-- Begin SUPPLIED DATA --
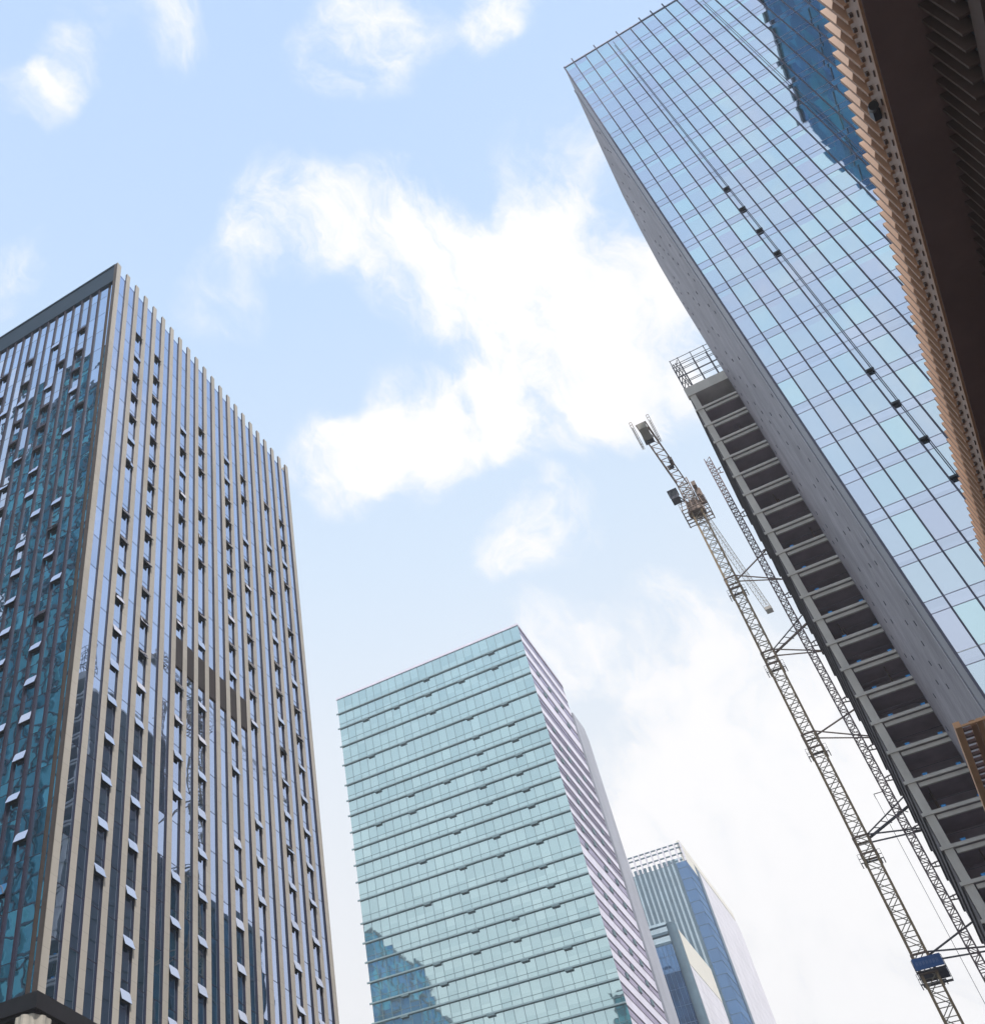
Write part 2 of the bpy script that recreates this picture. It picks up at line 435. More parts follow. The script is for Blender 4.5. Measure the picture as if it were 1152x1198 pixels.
# ------------------------------------------------------------------ left tower: beige fins towards the street
def left_tower():
    XL, YL, YE, XE = -43.0, 45.91, 82.45, -72.0
    ZB, ZT = 29.9, 112.9
    root = empty('office_tower', (XL, YL, 0), 'office tower with beige vertical fins and open windows, at the left edge', 'tower')
    GX = XL - .15                      # glass plane facing the street
    GY = YL + .32                      # glass plane facing the viewer
    bx('core', M['bronze_dark'], root, XE, GX - .1, GY + .1, YE - .1, 0, ZT - 1.6)
    # street side bays
    cs = [46.25 + 1.7025 * i for i in range(22)]
    for i, c in enumerate(cs):
        w = .31 if i else .34
        MB().box(GX - .04, XL - .02, c - w + .015, c + w - .015, ZB, ZT - .05, 1).box(XL - .02, XL, c - w, c + w, ZB, ZT, 0).build('fin', [M['beige'], M['bronze']], root)
        if i < 21:
            n = cs[i + 1]
            b = MB().add([(GX, c + .2, ZB), (GX, n - .2, ZB), (GX, n - .2, ZT - 1.5), (GX, c + .2, ZT - 1.5)], [(0, 1, 2, 3)], 0)
            for k in range(-3, 21):    # floor joints
                z = 100.6 - 3.52 * k
                if ZB < z < ZT - 1.6:
                    b.box(GX, GX + .01, c + .3, n - .3, z - .022, z + .022, 1)
            b.build('glass_bay', [M['L_right'], M['bronze']], root)
    bx('end_pier', M['beige'], root, GX - 2, XL - .05, YE - .42, YE, ZB, ZT)
    for i in range(7, 14):
        p = MB()
        y0, y1 = cs[i] + .31, cs[i + 1] - .31
        for k in range(16):
            z = 62.9 + .21 * k
            p.box(GX + .02, GX + .10, y0, y1, z, z + .16)
        p.box(GX + .005, GX + .02, y0, y1, 62.7, 66.3)
        p.build('louvre_panel', M['louvre'], root)
    # side towards the viewer
    bx('corner_pier', M['bronze_dark'], root, GX - .30, XL - .03, YL, GY + .3, ZB, ZT)
    bx('corner_face', M['beige'], root, XL - .03, XL + .002, YL, cs[0] + .2, ZB, ZT + .02)
    MB().box(XE, GX - .3, YL + .1, GY + .05, 109.6, 113.0).box(XE, GX - .3, YL + .02, YL + .1, 112.8, 113.05).build('roof_band', M['roofband'], root)
    xs = [-44.26 - 1.224 * j for j in range(22)]
    for j, x in enumerate(xs):
        if j:
            bx('side_fin', M['bronze'], root, x - .08, x + .08, YL + .16, GY, ZB, 109.65)
        a, b_ = x, x - 1.224
        q = MB().add([(b_, GY, ZB), (a, GY, ZB), (a, GY, 109.7), (b_, GY, 109.7)], [(0, 1, 2, 3)], 0)
        for k in range(-2, 22):
            z = 100.6 - 3.40 * k
            if ZB < z < 109: q.box(b_ + .09, a - .09, GY - .008, GY, z - .02, z + .02, 1)
        q.build('side_glass_bay', [M['L_left'], M['bronze']], root)
    MB().box(GX - .7, GX - .3, GY - .02, GY, ZB, 109.7).build('side_glass_bay', M['L_left'], root)
    # open awning windows
    def proto(axis, deg=17):
        b = MB()
        h, t, w = .78, R_(deg), (.53 if axis == 'Y' else .52)
        vs = []
        for dz, off in ((0, 0), (1, 1)):
            for s in (-w, w):
                o = math.sin(t) * h * off + .04
                z = -math.cos(t) * h * dz
                vs.append((s, o, z)); vs.append((s, o + .045, z + .01))
        fs = [(1, 5, 7, 3)], [(0, 2, 6, 4), (0, 4, 5, 1), (2, 3, 7, 6), (4, 6, 7, 5), (0, 1, 3, 2)]
        def tr(v): return (v[1], v[0], v[2]) if axis == 'Y' else (v[0], -v[1], v[2])
        flip = axis == 'Y'
        vs = [tr(v) for v in vs]
        b.add(vs, fs[0], 0); b.add(vs, fs[1], 1)
        if axis == 'Y': b.box(.005, .02, -w, w, -.74, .03, 1)
        else: b.box(-w, w, -.02, -.005, -.74, .03, 1)
        return b
    spots = []
    for bay in (2, 4, 7, 9, 12, 14, 17, 19):
        y = (cs[bay] + cs[bay + 1]) / 2
        for k in range(-1, 21):
            z = 104.0 if k < 0 else 99.95 - 3.52 * k
            if bay >= 7 and k < 0: continue
            if 7 <= bay <= 13 and 62.0 < z < 67.4: continue
            if z > ZB + 1.2 and (random.random() > .07): spots.append(('Y', GX + .02, y, z))
    for bay in (2, 5, 8, 11, 14):
        x = xs[bay] - .612
        for k in range(-1, 21):
            z = 103.6 if k < 0 else 99.3 - 3.40 * k
            xx = x + (1.224 if (k + bay) % 7 == 5 else 0)
            if z > ZB + 1.2 and random.random() > .07: spots.append(('X', xx, GY - .03, z))
    spots.sort(key=lambda s: (s[1] ** 2 + s[2] ** 2 + s[3] ** 2))
    protos = {}
    rest = MB()
    mats = [M['pane'], M['opening']]
    for n, (ax, x, y, z) in enumerate(spots):
        if n < 100:
            dg = random.choice((17, 17, 14, 20, 9))
            if (ax, dg) not in protos:
                o = proto(ax, dg).build('awning_window', mats)
                protos[(ax, dg)] = o
            else:
                o = protos[(ax, dg)].copy(); col.objects.link(o)
            o.parent = root
            o.location = (x - XL, y - YL, z)
        else:
            b = proto(ax, random.choice((17, 17, 14, 20, 9)))
            o0 = len(rest.v)
            rest.v += [(v[0] + x, v[1] + y, v[2] + z) for v in b.v]
            rest.f += [tuple(i + o0 for i in f) for f in b.f]
            rest.m += b.m
    tag(rest.build('awning_window_row', mats, root), kind='stuff')
    # entrance canopy and the column under it
    c = MB()
    c.box(XE, XL + .25, YL - .25, YL + .05, 29.0, 29.95)
    c.box(XL - .05, XL + .25, YL + .05, YE, 29.0, 29.95)
    c.box(XE, XL + .05, YL - .05, YE, 28.8, 29.0)
    c.build('canopy', M['canopy_dark'], root)
    ring = []
    cx, cy = XL - .75, YL + .75
    for i in range(40):
        a = 2 * math.pi * i / 40
        rr = 1.0 + (.05 if (i // 2) % 2 else -.03)
        ring.append((cx + rr * math.cos(a) * 1.0, cy + rr * math.sin(a) * 1.0, 0))
    MB().prism(ring, (0, 0, 28.8)).build('column', M['stone_column'], root)
    MB().box(XE, XL - 2.6, YL + 2.2, YL + 2.3, 0, 28.8).box(XL - 2.7, XL - 2.6, YL + 2.3, YE, 0, 28.8).build('lobby_glass', M['shopglass'], root)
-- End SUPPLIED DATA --
▶ **TASK GOAL**: Transcribe the full listing above exactly as it stands, minus the pictures.

▶ **WRITTEN RESPONSE**:
Write part 2 of the bpy script that recreates this picture. It picks up at line 435. More parts follow. The script is for Blender 4.5. Measure the picture as if it were 1152x1198 pixels.
# ------------------------------------------------------------------ left tower: beige fins towards the street
def left_tower():
    XL, YL, YE, XE = -43.0, 45.91, 82.45, -72.0
    ZB, ZT = 29.9, 112.9
    root = empty('office_tower', (XL, YL, 0), 'office tower with beige vertical fins and open windows, at the left edge', 'tower')
    GX = XL - .15                      # glass plane facing the street
    GY = YL + .32                      # glass plane facing the viewer
    bx('core', M['bronze_dark'], root, XE, GX - .1, GY + .1, YE - .1, 0, ZT - 1.6)
    # street side bays
    cs = [46.25 + 1.7025 * i for i in range(22)]
    for i, c in enumerate(cs):
        w = .31 if i else .34
        MB().box(GX - .04, XL - .02, c - w + .015, c + w - .015, ZB, ZT - .05, 1).box(XL - .02, XL, c - w, c + w, ZB, ZT, 0).build('fin', [M['beige'], M['bronze']], root)
        if i < 21:
            n = cs[i + 1]
            b = MB().add([(GX, c + .2, ZB), (GX, n - .2, ZB), (GX, n - .2, ZT - 1.5), (GX, c + .2, ZT - 1.5)], [(0, 1, 2, 3)], 0)
            for k in range(-3, 21):    # floor joints
                z = 100.6 - 3.52 * k
                if ZB < z < ZT - 1.6:
                    b.box(GX, GX + .01, c + .3, n - .3, z - .022, z + .022, 1)
            b.build('glass_bay', [M['L_right'], M['bronze']], root)
    bx('end_pier', M['beige'], root, GX - 2, XL - .05, YE - .42, YE, ZB, ZT)
    for i in range(7, 14):
        p = MB()
        y0, y1 = cs[i] + .31, cs[i + 1] - .31
        for k in range(16):
            z = 62.9 + .21 * k
            p.box(GX + .02, GX + .10, y0, y1, z, z + .16)
        p.box(GX + .005, GX + .02, y0, y1, 62.7, 66.3)
        p.build('louvre_panel', M['louvre'], root)
    # side towards the viewer
    bx('corner_pier', M['bronze_dark'], root, GX - .30, XL - .03, YL, GY + .3, ZB, ZT)
    bx('corner_face', M['beige'], root, XL - .03, XL + .002, YL, cs[0] + .2, ZB, ZT + .02)
    MB().box(XE, GX - .3, YL + .1, GY + .05, 109.6, 113.0).box(XE, GX - .3, YL + .02, YL + .1, 112.8, 113.05).build('roof_band', M['roofband'], root)
    xs = [-44.26 - 1.224 * j for j in range(22)]
    for j, x in enumerate(xs):
        if j:
            bx('side_fin', M['bronze'], root, x - .08, x + .08, YL + .16, GY, ZB, 109.65)
        a, b_ = x, x - 1.224
        q = MB().add([(b_, GY, ZB), (a, GY, ZB), (a, GY, 109.7), (b_, GY, 109.7)], [(0, 1, 2, 3)], 0)
        for k in range(-2, 22):
            z = 100.6 - 3.40 * k
            if ZB < z < 109: q.box(b_ + .09, a - .09, GY - .008, GY, z - .02, z + .02, 1)
        q.build('side_glass_bay', [M['L_left'], M['bronze']], root)
    MB().box(GX - .7, GX - .3, GY - .02, GY, ZB, 109.7).build('side_glass_bay', M['L_left'], root)
    # open awning windows
    def proto(axis, deg=17):
        b = MB()
        h, t, w = .78, R_(deg), (.53 if axis == 'Y' else .52)
        vs = []
        for dz, off in ((0, 0), (1, 1)):
            for s in (-w, w):
                o = math.sin(t) * h * off + .04
                z = -math.cos(t) * h * dz
                vs.append((s, o, z)); vs.append((s, o + .045, z + .01))
        fs = [(1, 5, 7, 3)], [(0, 2, 6, 4), (0, 4, 5, 1), (2, 3, 7, 6), (4, 6, 7, 5), (0, 1, 3, 2)]
        def tr(v): return (v[1], v[0], v[2]) if axis == 'Y' else (v[0], -v[1], v[2])
        flip = axis == 'Y'
        vs = [tr(v) for v in vs]
        b.add(vs, fs[0], 0); b.add(vs, fs[1], 1)
        if axis == 'Y': b.box(.005, .02, -w, w, -.74, .03, 1)
        else: b.box(-w, w, -.02, -.005, -.74, .03, 1)
        return b
    spots = []
    for bay in (2, 4, 7, 9, 12, 14, 17, 19):
        y = (cs[bay] + cs[bay + 1]) / 2
        for k in range(-1, 21):
            z = 104.0 if k < 0 else 99.95 - 3.52 * k
            if bay >= 7 and k < 0: continue
            if 7 <= bay <= 13 and 62.0 < z < 67.4: continue
            if z > ZB + 1.2 and (random.random() > .07): spots.append(('Y', GX + .02, y, z))
    for bay in (2, 5, 8, 11, 14):
        x = xs[bay] - .612
        for k in range(-1, 21):
            z = 103.6 if k < 0 else 99.3 - 3.40 * k
            xx = x + (1.224 if (k + bay) % 7 == 5 else 0)
            if z > ZB + 1.2 and random.random() > .07: spots.append(('X', xx, GY - .03, z))
    spots.sort(key=lambda s: (s[1] ** 2 + s[2] ** 2 + s[3] ** 2))
    protos = {}
    rest = MB()
    mats = [M['pane'], M['opening']]
    for n, (ax, x, y, z) in enumerate(spots):
        if n < 100:
            dg = random.choice((17, 17, 14, 20, 9))
            if (ax, dg) not in protos:
                o = proto(ax, dg).build('awning_window', mats)
                protos[(ax, dg)] = o
            else:
                o = protos[(ax, dg)].copy(); col.objects.link(o)
            o.parent = root
            o.location = (x - XL, y - YL, z)
        else:
            b = proto(ax, random.choice((17, 17, 14, 20, 9)))
            o0 = len(rest.v)
            rest.v += [(v[0] + x, v[1] + y, v[2] + z) for v in b.v]
            rest.f += [tuple(i + o0 for i in f) for f in b.f]
            rest.m += b.m
    tag(rest.build('awning_window_row', mats, root), kind='stuff')
    # entrance canopy and the column under it
    c = MB()
    c.box(XE, XL + .25, YL - .25, YL + .05, 29.0, 29.95)
    c.box(XL - .05, XL + .25, YL + .05, YE, 29.0, 29.95)
    c.box(XE, XL + .05, YL - .05, YE, 28.8, 29.0)
    c.build('canopy', M['canopy_dark'], root)
    ring = []
    cx, cy = XL - .75, YL + .75
    for i in range(40):
        a = 2 * math.pi * i / 40
        rr = 1.0 + (.05 if (i // 2) % 2 else -.03)
        ring.append((cx + rr * math.cos(a) * 1.0, cy + rr * math.sin(a) * 1.0, 0))
    MB().prism(ring, (0, 0, 28.8)).build('column', M['stone_column'], root)
    MB().box(XE, XL - 2.6, YL + 2.2, YL + 2.3, 0, 28.8).box(XL - 2.7, XL - 2.6, YL + 2.3, YE, 0, 28.8).build('lobby_glass', M['shopglass'], root)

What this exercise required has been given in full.